6. Duplicate content: Canonical tagging is key here, especially if you are not yet able to take full advantage of your ccTLDs (define). This will tell the engines which duplicate page is the “master” page to flow all that SEO value toward.

7. Tools:

  • Insights: This is key. You may already have SEO specific tools or an agency helping in this area. If not, check out your Web analytics package and see where you need to supplement your ability to gain insight into the performance of your SEO work. Think of content as “working” and you need to know: Can it be found? Does it drive traffic and business outcomes (leads, revenue)? How can you track that to the degree that you can gain actionable insights to continually improve? Remember, that with large enterprise operations, a conversion may well be a committee decision occurring offline. Be sure to track all the outcomes and be able to measure what success in SEO means to you (e.g., mapped inbound phone numbers to organic traffic vs. campaigns, or unique identifiers on “call me,” or click-to-chat functions).
  • SEO recommendation engine: You can’t optimize millions of pages by hand. You must burn through as much as you can with an automated tool that will either give you page by page specific recommendations based on the keywords you’ve identified – or even may include workflow to track and execute implementation right into your publishing environment. Keep your “hand optimization” for your most critical pages; don’t leave them to any automated toolset.
  • Skills: Ensure you and your team attend regular conferences on SEO and talk to your colleagues in other companies – keep abreast of changes in the industry and current in your own education.

8. Training and education. Finally (and this is so important that I have recommended we focus on it at SES events worldwide), how do you devise and execute a training and education program for all those stakeholders you deal with every day so you don’t have to start each call or project with a one hour search 101? Don’t you hate when you’re ready to really do some great work in detail and someone says, “So, remind me, what’s the difference between this SEO stuff and that keyword bidding stuff?” You must identify all your key stakeholders – upstream and downstream and even “cluster” them into content, technical, and publishing groups and then custom design training programs for them. Get them to take the courses (some companies even require you to be “search certified”) and then when you have that kickoff call – they’ll be asking you: “Hey, which keywords will perform best for this page, product, or initiative and how do we get the pages to perform better? It will be refreshing!

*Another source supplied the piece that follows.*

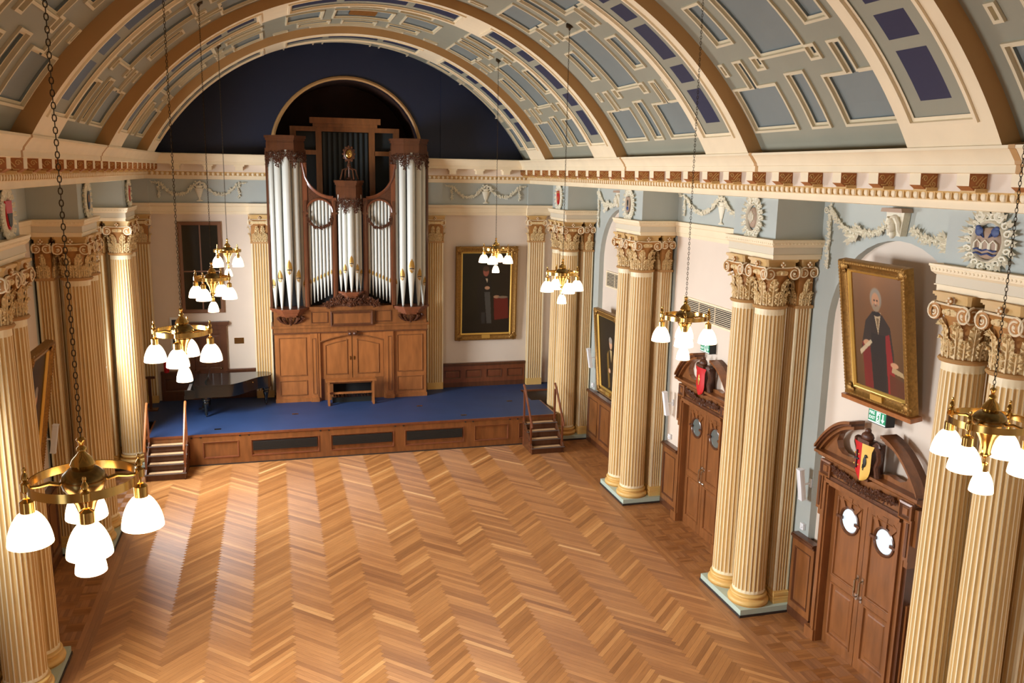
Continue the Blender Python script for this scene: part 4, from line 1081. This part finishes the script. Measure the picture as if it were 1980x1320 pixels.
def extinguisher():
    t=thing('fire_extinguisher','small red fire extinguisher standing by the left back wall','fire extinguisher',(-5.7,28.05,1.86),(0,0,0))
    m=MB(); m.lathe((0,0,0),[(0,0),(.075,0),(.08,.02),(.08,.33),(.06,.39),(.025,.42),(.02,.45)],14); m.build('cylinder',redp,t)
    m=MB(); m.tube([(0,0,.45),(0,0,.5)],.015,6); m.box(-.05,.02,-.012,.012,.48,.5); m.tube([(0,0,.46),(.06,0,.44),(.095,0,.3),(.09,0,.15)],.01,5); m.build('valve_and_hose',blk,t)
extinguisher()
# ------------------------------------------------------------------ stage
YS=24.32
def stage():
    t=thing('stage_platform','low oak-fronted stage with a blue floor in front of the organ','stage')
    m=MB(); z0,z1=.86,.9
    m.box(-5.82,5.82,YS,26.02,z0,z1); m.box(-7.0,5.5,26.02,28.3,z0,z1); m.box(5.5,7.0,27.4,28.3,z0,z1); m.box(5.5,5.56,26.02,27.4,z0,z1)
    m.build('deck',carpet,t,smooth=0)
    m=MB(); m.box(-5.84,5.84,YS-.03,YS-.001,.84,.9); m.box(5.821,5.87,YS,26.0,.85,.9); m.box(5.501,5.56,26.0,27.4,.84,.899); m.box(5.5,7.0,27.36,27.399,.84,.899); m.box(-5.87,-5.821,YS,26.0,.85,.9)
    m.build('edge_nosing',mahog,t,smooth=0)
    # front
    f=MB(); f.box(-5.8,5.8,YS+.03,YS+.08,0,.86,0); f.box(-5.8,5.8,YS-.01,YS+.03,0,.1,0); f.box(-5.8,5.8,YS-.01,YS+.03,.78,.86,0)
    f.box(-5.8,-5.74,YS+.03,28,0,.86,0); f.box(5.74,5.8,YS+.03,26,0,.86,0)
    edges=[-5.8,-4.6,-3.32,-1.12,1.02,3.12,4.5,5.8]
    for i,(a,b) in enumerate(zip(edges,edges[1:])):
        if i: f.box(a-.06,a+.06,YS-.01,YS+.03,.1,.78,0)
        f.ring(rect(a+.06,b-.06,.1,.78),[(0,.01),(.1,.01),(.105,.025),(.13,.02),(.14,-.015),(.16,-.015)],((0,YS,0),(1,0,0),(0,0,1),(0,-1,0)),[0,0,1,1,0],0)
    o=f.build('front_panelling',[wood,mahog],t,smooth=0)
    for a,b in zip(edges[2:5],edges[3:6]):
        g=MB(); g.box(a+.22,b-.22,YS-.03,YS+.02,.36,.62,0)
        for k in range(8): g.box(a+.22,b-.22,YS-.034,YS-.03,.375+k*.03,.385+k*.03,1)
        g.build('vent_grille',[gridk,blk],t,smooth=0)
    for x in edges[1:-1]:
        for dx in(-.12,.12):
            g=MB(); g.lathe((0,0,0),[(.03,0),(.022,.012),(.0,.014)],10); g.xf(0,lambda v:(x+dx+v.x,YS-.01-v.z,.82+v.y)); g.build('socket',blk,t)
    m=MB(); m.box(-5.82,5.82,YS-.03,YS,-.0,.03); m.build('skirting',plinthd,t,smooth=0)
    m=MB(); m.box(5.6,6.98,26.06,27.35,.3,.32); m.box(5.56,5.6,26.0,27.36,.0,.86); m.build('stairwell_lining',woodd,t,smooth=0)
stage()
for i,(x,y,l) in enumerate(((4.83,26.06,'small brass floor plate set in the stage, near the right steps'),(3.04,24.75,'brass floor trap at the stage front edge, right'),(-4.05,24.75,'brass floor trap at the stage front edge, left'),(-1.9,25.9,'small brass floor plate in the stage left of the organ bench'),(1.9,26.05,'small brass floor plate in the stage right of the organ bench'))):
    m=MB(); m.box(-.09,.09,-.05,.05,0,.006); m.box(-.05,.05,-.015,.015,.006,.012)
    o=m.build('floor_plate',brassd,smooth=0); o.location=(x,y,.9); tag(o,l,'floor plate','brass plates in the stage floor')
def steps(x,label):
    t=thing('stage_steps',label,'steps',(x,YS-.035,0),(0,0,0),'portable steps up to the stage')
    W2=.5
    m=MB()
    for i in range(4):
        z=.18*(i+1); y=-.98+.25*i
        m.box(-W2+.02,W2-.02,y+.02,y+.04,z-.18,z-.03,0)
    m.build('riser',woodd,t,smooth=0)
    for i in range(4):
        z=.18*(i+1); y=-.98+.25*i
        a=MB(); a.box(-W2-.02,W2+.02,y-.03,min(y+.27,-.008),z-.03,z,0); tr=a.build('tread',woodd,t,smooth=0)
        a=MB(); a.box(-W2+.08,W2-.08,y+.04,y+.2,z,z+.006,0); a.build('tread_mat',treadm,tr,smooth=0)
        a=MB(); a.box(-W2-.02,W2+.02,y-.035,y-.005,z-.012,z+.005,0); a.build('nosing',steel,tr,smooth=0)
    for s in(-1,1):
        a=MB(); a.prism([(-1.0,0),(-1.0,.2),(0,.88),(0,0)],'x',*sorted((s*W2,s*(W2-.03))),0); a.build('side_string',woodd,t,smooth=0)
        a=MB(); a.box(*sorted((s*(W2+.01),s*(W2-.04))),-.11,-.05,0,1.72,0); a.box(*sorted((s*(W2+.01),s*(W2-.04))),-.86,-.8,0,.96,0); a.build('post',mahog,t,smooth=0)
        a=MB(); a.tube([(s*(W2-.01),-.02,1.88),(s*(W2-.01),-.14,1.80),(s*(W2-.01),-.92,.90),(s*(W2-.01),-.95,.80)],.035,8); a.build('handrail',MATS['light_oak_varnish'] if x<0 else mahog,t)
steps(-5.31,'dark wooden steps with mat treads and pale handrails at the left end of the stage')
steps(5.28,'dark wooden steps with mat treads and reddish handrails at the right end of the stage')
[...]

So, to wrap up, here are three key takeaways:

  • Determine your specific enterprise level SEO challenges and business goals. (Remember to value your micro and macro conversions, even if some are offline.)
  • Identify the greatest areas of opportunity, i.e., “where to start?”
    • Keyword clustering
    • Content mapping
    • Tools for insights and recommendations
    • And maybe most importantly: training and education strategies
  • Test, measure, and remember to promote your successes! If you don’t show how SEO is contributing to your company’s bottom line – in hard and fast measures the rest of the business uses – who will?